The first step to amending a wrong done to someone is by saying ‘sorry’. Resentment, anger, pain can vanish with the two magic words - “I’m sorry”.

If we want to be at peace with people (especially those close to us), we should not feel too big to apologize irrespective of who is at fault. Some people do not make it easy, because they begin to believe that you are apologising because you were actually wrong, but that should not deter us.

Some people also continue being angry after you have apologised. Some will even tell you to shove your apology. Fact is you have done your bit to end the issue.

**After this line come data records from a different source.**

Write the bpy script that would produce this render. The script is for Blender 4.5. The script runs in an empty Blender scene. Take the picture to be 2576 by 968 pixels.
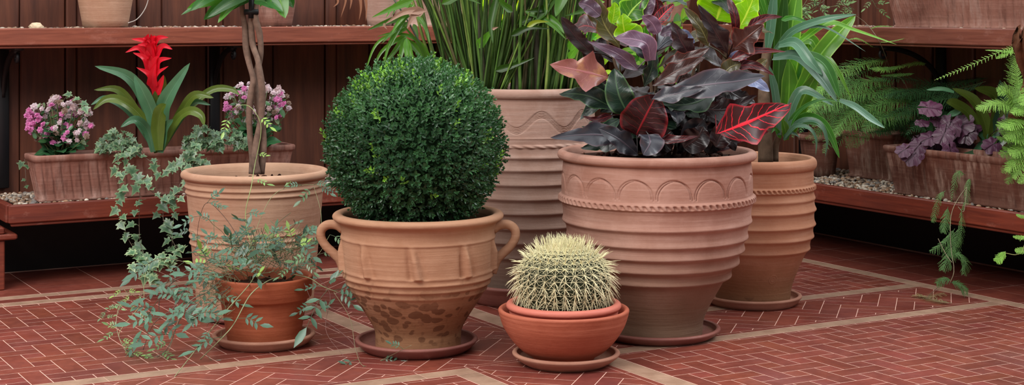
import bpy, math, random
import numpy as np
from mathutils import Vector, Matrix

random.seed(7)
rng = np.random.default_rng(7)
PI = math.pi
scene = bpy.context.scene
COL = scene.collection

# ------------------------------------------------------------------ camera, sky, light, exposure
H = 1.2            # eye height
ROT = math.atan2(4005.0, 7012.0)      # the left wall's direction as seen from the camera; the room is built along the axes
RZ_ = np.array([[math.cos(-ROT), -math.sin(-ROT), 0], [math.sin(-ROT), math.cos(-ROT), 0], [0, 0, 1.0]])
def W3(p):
    return Vector((RZ_ @ np.asarray(p, float)).tolist())
F = 4005.0         # focal length in pixels of the 2576 x 968 frame
HY = 20.0          # horizon row
cam_data = bpy.data.cameras.new('camera')
cam = bpy.data.objects.new('camera', cam_data)
COL.objects.link(cam)
cam.location = (0, 0, H)
cam.rotation_euler = (PI / 2, 0, -ROT)
cam_data.sensor_fit = 'HORIZONTAL'
cam_data.sensor_width = 36
cam_data.lens = F / 2576 * 36
cam_data.shift_y = -(484 - HY) / 2576
cam_data.clip_end = 200
scene.camera = cam

scene.view_settings.view_transform = 'Standard'
scene.view_settings.look = 'None'
scene.view_settings.gamma = 1
scene.view_settings.use_curve_mapping = False
scene.view_settings.exposure = 0.0
scene.cycles.use_denoising = True
scene.cycles.max_bounces = 8
scene.cycles.transparent_max_bounces = 8

world = bpy.data.worlds.new('World')
scene.world = world
world.use_nodes = True
wn = world.node_tree.nodes
wl = world.node_tree.links
bg = wn['Background']
tc = wn.new('ShaderNodeTexCoord')
sep = wn.new('ShaderNodeSeparateXYZ')
rmp = wn.new('ShaderNodeValToRGB')
wl.new(tc.outputs['Generated'], sep.inputs[0])
wl.new(sep.outputs['Z'], rmp.inputs[0])
rmp.color_ramp.elements[0].position = 0.0
rmp.color_ramp.elements[0].color = (.05, .045, .045, 1)
rmp.color_ramp.elements[1].position = 0.75
rmp.color_ramp.elements[1].color = (1.0, 1.0, 1.0, 1)
e = rmp.color_ramp.elements.new(0.25)
e.color = (.19, .19, .20, 1)
wl.new(rmp.outputs[0], bg.inputs['Color'])
bg.inputs['Strength'].default_value = 1.6

def area_light(name, loc, target, size, power, color):
    d = bpy.data.lights.new(name, 'AREA')
    d.shape = 'RECTANGLE'
    d.size, d.size_y = size
    d.energy = power
    d.color = color
    o = bpy.data.objects.new(name, d)
    o.location = W3(loc)
    o.rotation_euler = (W3(target) - W3(loc)).to_track_quat('-Z', 'Y').to_euler()
    COL.objects.link(o)
    return o
# daylight through the glass roof: from the front left, and from the upper right behind the plants
area_light('roof_light_front', (-3.2, 1.2, 5.2), (.3, 6.2, .4), (4.0, 3.0), 420, (1.0, .97, .93))
area_light('roof_light_right', (5.0, 6.2, 5.4), (.8, 6.2, .5), (3.5, 3.0), 260, (.90, .95, 1.0))

# ------------------------------------------------------------------ room frame
# u runs along the left bench, v is the distance towards it
TH = math.atan2(7012.0, F)
AX = np.array([math.sin(TH), math.cos(TH), 0.0])
BX = np.array([-math.cos(TH), math.sin(TH), 0.0])
def UV(u, v, z=0.0):
    p = AX * u + BX * v
    return np.array([p[0], p[1], z])
def P(px, py, Y):
    """photo pixel at depth Y -> world point"""
    return np.array([(px - 1288) / F * Y, Y, H - (py - HY) / F * Y])
def FL(px, py, z=0.0):
    Y = (H - z) * F / (py - HY)
    return P(px, py, Y)
VF, VW = 6.902, 7.42       # left bench front, left wall
UF, UW = 5.014, 5.634      # right bench front, right wall
ZB = .364                  # bench height
ZS0, ZS1 = 1.036, 1.112    # upper shelf fascia

# ------------------------------------------------------------------ mesh helpers
class MB:
    def __init__(s):
        s.v, s.f, s.m, s.a, s.c = [], [], [], [], []
        s.n = 0
    def add(s, v, f, mi=0, a=None, c=None):
        v = np.asarray(v, float).reshape(-1, 3)
        k = len(v)
        s.v.append(v)
        off = s.n
        s.f.extend([tuple(i + off for i in q) for q in f])
        s.m.extend([mi] * len(f))
        s.a.append(np.zeros((k, 3)) if a is None else np.asarray(a, float).reshape(-1, 3))
        if c is None:
            c = np.ones((k, 3))
        c = np.asarray(c, float)
        if c.ndim == 1:
            c = np.tile(c, (k, 1))
        s.c.append(c)
        s.n += k
    def build(s, name, mats, parent=None, smooth=True):
        me = bpy.data.meshes.new(name)
        V = np.concatenate(s.v) @ RZ_.T
        me.from_pydata(V.tolist(), [], s.f)
        if not isinstance(mats, (list, tuple)):
            mats = [mats]
        for m in mats:
            me.materials.append(m)
        me.polygons.foreach_set('material_index', s.m)
        me.polygons.foreach_set('use_smooth', [smooth] * len(s.f))
        at = me.attributes.new('uvw', 'FLOAT_VECTOR', 'POINT')
        at.data.foreach_set('vector', np.concatenate(s.a).ravel())
        ac = me.attributes.new('tint', 'FLOAT_COLOR', 'POINT')
        cc = np.concatenate(s.c)
        ac.data.foreach_set('color', np.hstack([cc, np.ones((len(cc), 1))]).ravel())
        me.update()
        o = bpy.data.objects.new(name, me)
        COL.objects.link(o)
        if parent is not None:
            o.parent = parent
            o.matrix_parent_inverse = Matrix.Translation(-parent.location)
        return o
def thing(name, label, cat, loc, group=None):
    o = bpy.data.objects.new(name, None)
    o.location = W3(loc)
    o.empty_display_size = .05
    COL.objects.link(o)
    o['label'] = label
    o['category'] = cat
    if group:
        o['group'] = group
    return o
def tag(o, label=None, cat=None, group=None, kind=None):
    if label: o['label'] = label
    if cat: o['category'] = cat
    if group: o['group'] = group
    if kind: o['kind'] = kind
    return o

def grid_faces(nr, nc, wrap=False):
    f = []
    for i in range(nr - 1):
        for j in range(nc if wrap else nc - 1):
            a = i * nc + j
            b = i * nc + (j + 1) % nc
            f.append((a, b, b + nc, a + nc))
    return f
def box(mb, lo, hi, frame=None, bev=0.0, mi=0, c=None):
    """box in local coords, frame(p)->world; small chamfer"""
    lo = np.array(lo, float); hi = np.array(hi, float)
    b = min(bev, *( (hi - lo) * .45))
    def ring(z, e):
        x0, y0, x1, y1 = lo[0] + e, lo[1] + e, hi[0] - e, hi[1] - e
        k = b if b > 0 else 0
        return [(x0 + k, y0, z), (x1 - k, y0, z), (x1, y0 + k, z), (x1, y1 - k, z), (x1 - k, y1, z), (x0 + k, y1, z), (x0, y1 - k, z), (x0, y0 + k, z)]
    if b > 0:
        rows = [ring(lo[2], b), ring(lo[2] + b, 0), ring(hi[2] - b, 0), ring(hi[2], b)]
        v = np.array([p for r in rows for p in r])
        f = grid_faces(4, 8, True) + [tuple(range(7, -1, -1)), tuple(range(24, 32))]
    else:
        v = np.array([(x, y, z) for z in (lo[2], hi[2]) for (x, y) in ((lo[0], lo[1]), (hi[0], lo[1]), (hi[0], hi[1]), (lo[0], hi[1]))])
        f = grid_faces(2, 4, True) + [(3, 2, 1, 0), (4, 5, 6, 7)]
    if frame is not None:
        v = np.array([frame(p) for p in v])
    mb.add(v, f, mi, c=c)
UVF = lambda p: UV(p[0], p[1], p[2])

def smooth_path(pts, n):
    """catmull-rom through the points, n samples"""
    P_ = np.array(pts, float)
    if len(P_) == 2:
        t = np.linspace(0, 1, n)[:, None]
        return P_[0] * (1 - t) + P_[1] * t
    Q = np.vstack([2 * P_[0] - P_[1], P_, 2 * P_[-1] - P_[-2]])
    m = len(P_) - 1
    out = []
    for s in np.linspace(0, m, n):
        i = min(int(s), m - 1)
        t = s - i
        p0, p1, p2, p3 = Q[i], Q[i + 1], Q[i + 2], Q[i + 3]
        out.append(.5 * ((2 * p1) + (-p0 + p2) * t + (2 * p0 - 5 * p1 + 4 * p2 - p3) * t * t + (-p0 + 3 * p1 - 3 * p2 + p3) * t ** 3))
    return np.array(out)
def nrm(v):
    v = np.asarray(v, float)
    return v / (np.linalg.norm(v, axis=-1, keepdims=True) + 1e-12)
def tube(mb, pts, rad, n=6, mi=0, c=None, cap=True):
    pts = np.asarray(pts, float)
    k = len(pts)
    rad = np.broadcast_to(np.asarray(rad, float), (k,))
    T = nrm(np.gradient(pts, axis=0))
    ref = np.array([0, 0, 1.0]) if abs(T[0][2]) < .9 else np.array([1.0, 0, 0])
    X = nrm(np.cross(T[0], ref))
    rows = []
    for i in range(k):
        X = nrm(X - T[i] * np.dot(X, T[i]))
        Yv = np.cross(T[i], X)
        a = np.linspace(0, 2 * PI, n, endpoint=False)
        rows.append(pts[i] + rad[i] * (np.cos(a)[:, None] * X + np.sin(a)[:, None] * Yv))
    v = np.concatenate(rows)
    f = grid_faces(k, n, True)
    if cap:
        f += [tuple(range(n - 1, -1, -1)), tuple(range((k - 1) * n, k * n))]
    L = np.repeat(np.linspace(0, 1, k), n)
    A = np.stack([np.tile(np.linspace(0, 1, n), k), L, np.zeros(k * n)], 1)
    mb.add(v, f, mi, a=A, c=c)
def blade(mb, pts, width, nv, n=14, fold=.25, wprof=None, mi=0, c=None, wave=0.0, nx=4, curl=0.0, seed=0):
    """leaf blade along a path; nv = rough facing direction; wprof(t)->left,right half width factors"""
    C = smooth_path(pts, n)
    T = nrm(np.gradient(C, axis=0))
    nv = nrm(np.asarray(nv, float))
    S = nrm(np.cross(T, nv))
    N = nrm(np.cross(S, T))
    t = np.linspace(0, 1, n)
    if wprof is None:
        wprof = lambda q: (np.sin(PI * np.clip(q, 0, 1) ** .8) ** .7,) * 2
    wl_, wr_ = wprof(t)
    xs = np.linspace(-1, 1, nx + 1)
    V, A = [], []
    ph = seed * 1.7
    for i in range(n):
        for x in xs:
            w = (wl_[i] if x < 0 else wr_[i]) * width * .5
            off = w * x
            lift = abs(off) * fold - curl * off * off / max(width, 1e-6) * 2
            lift += wave * width * math.sin(t[i] * 17 + ph + x * 2) * abs(x) ** 1.5 * min(1, w / (width * .3 + 1e-9))
            V.append(C[i] + S[i] * off + N[i] * lift)
            A.append((x, t[i], w / (width * .5 + 1e-9)))
    mb.add(V, grid_faces(n, nx + 1), mi, a=A, c=c)
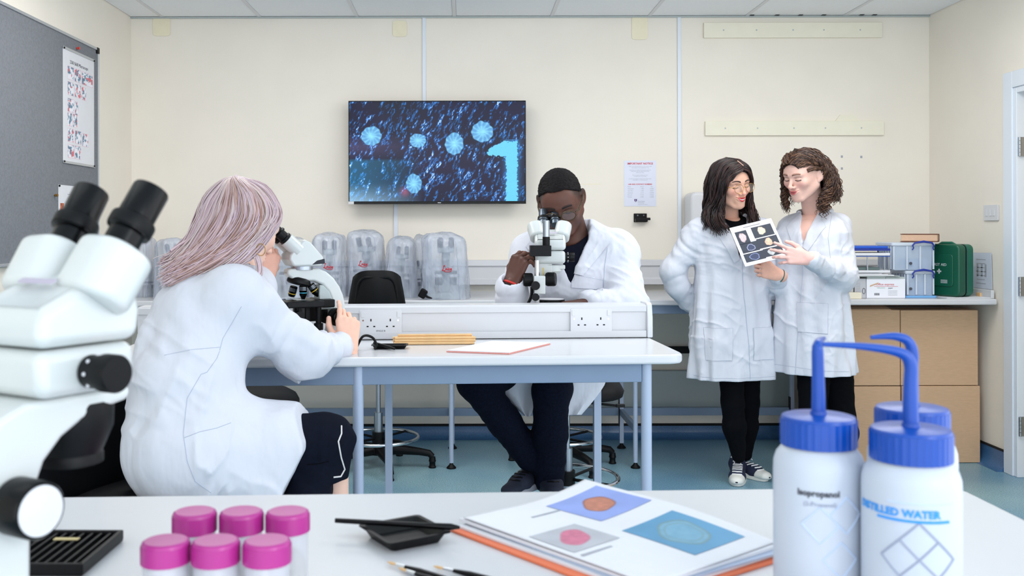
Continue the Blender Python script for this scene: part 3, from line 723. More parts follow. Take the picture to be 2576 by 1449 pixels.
objective(A @ Vector((-.026, .016, .208)), R3 @ Vector((-.2, .25, -1)), M_['yellow'], .032)
# head, prism block and eyepieces
side([(-.048, .274), (.048, .274), (.056, .292), (.052, .305), (.01, .352), (-.012, .362), (-.06, .312), (-.062, .296)], .096).build('head', M_['cream_enamel'], t, bevel=.008, seg=3)
side([(.012, .279), (.0575, .282), (.056, .298), (.03, .293)], .0975).build('head_inlay', M_['dark_metal'], t, bevel=.002)
MB().rev(A @ Vector((-.004, 0, .262)), A @ Vector((-.004, 0, .30)), [(.036, 0), (.036, .014)]).build('head_ring', M_['brushed'], t)
td = Vector((-.74, 0, .67)).normalized()
for s in (-1, 1):
    p = Vector((-.026, s*.031, .324))
    MB().cyl(A @ p, A @ (p+td*.055), .0235).build('tube_housing', M_['cream_enamel'], t)
    q = p+td*.0555
    e = MB().rev(A @ q, A @ (q+td), [(.018, 0), (.0205, .002), (.0205, .008), (.0165, .01), (.0165, .026), (.0205, .027), (.0205, .033), (.0165, .035), (.016, .052), (.0175, .056), (.0175, .066), (.012, .068), (.011, .064)]).build('eyepiece', M_['black_pl'], t)
    MB().rev(A @ (q+td*.0645), A @ (q+td), [(.0, 0), (.0115, .0005), (.0, .002)]).build('lens', M_['black_gl'], e)
# stage and what hangs under it
b = MB(); b.box((-.02, .0, .155), (.125, .175, .02), A); b.box((.063, .0, .154), (.045, .13, .026), A); b.build('stage', M_['black_pl'], t, bevel=.004)
MB().box((-.03, .02, .1665), (.05, .012, .004), A).box((-.045, .04, .167), (.05, .012, .006), A).build('slide_holder', M_['brushed'], t, bevel=.001)
MB().box((-.022, -.004, .1668), (.03, .076, .0012), A).build('glass_slide', mat('slide_glass', (215, 228, 228), .08, alpha=.5), t)
b = MB(); b.box((-.005, 0, .118), (.045, .05, .052), A); b.box((.04, .01, .118), (.04, .035, .05), A); b.build('condenser_mount', M_['black_pl'], t, bevel=.004)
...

Saying sorry does not make us in any way smaller; on the contrary, it makes us “the bigger person”. There are those times when you just want to abuse the living daylights out of that person you are angry at. You know you are right and the person is wrong, yet he/she obstinately insists you are wrong.

Do not put you self on the same level with that person. Simply end the annoying discourse by saying ‘sorry’.
In some people, that ‘sorry’ will piss them off because they know you have disarmed them. The person aches to keep abusing you and you retaliating; but the moment you apologise, you make him/her seem like a fool.


Apology to an angry person can sometimes be likened to pouring chilled water on a skin that has been dealt with by sun. The moment the chilled water lands on the skin, the person feels relieved. So does apologising to a hurt person. It works like magic.

If parents are angry at their child for any reason, they expect the child to apologise and turn a new leaf. But when instead of apologising, the child just stands there waiting for their verdict to be over so that he/she can go away, the parents feel really hurt. If a child apologises to the parents even without them asking, there is calm. If at all that child will still be punished, it wouldn’t be as intense as pre-planned.

Same goes for couples in relationships or marriages. When both parties are angry, the issue only gets prolonged. This is because two wrongs can never make a right. The best thing is, one person should kick away that pride and apologise. When you do and the other person refuses to let it go, know then that you have done your bit.

In our day to day interaction with people, we find that there is truly power in saying sorry.
Apology is important in our lives. Research shows that receiving an apology has a noticeable, positive physical effect on the body. An apology actually affects the bodily functions of the person receiving it - blood pressure decreases, heart rate slows and breathing becomes steadier.

There are thousands of instances as to how the simple word ‘sorry’ has mended wrongs that I cannot put it all down. Imbibing the attitude of saying sorry may be alien to some of us, but as they say, practice makes perfect. Just keep saying sorry when there is need for it and soon, it wouldn’t be that big a deal to say it.

The most important thing is knowing that apology is like a balm to the wounded heart. Know when and how (some people actually apologise arrogantly and make matters worse) to administer it and watch it work wonders in your marriage, homes and life in general.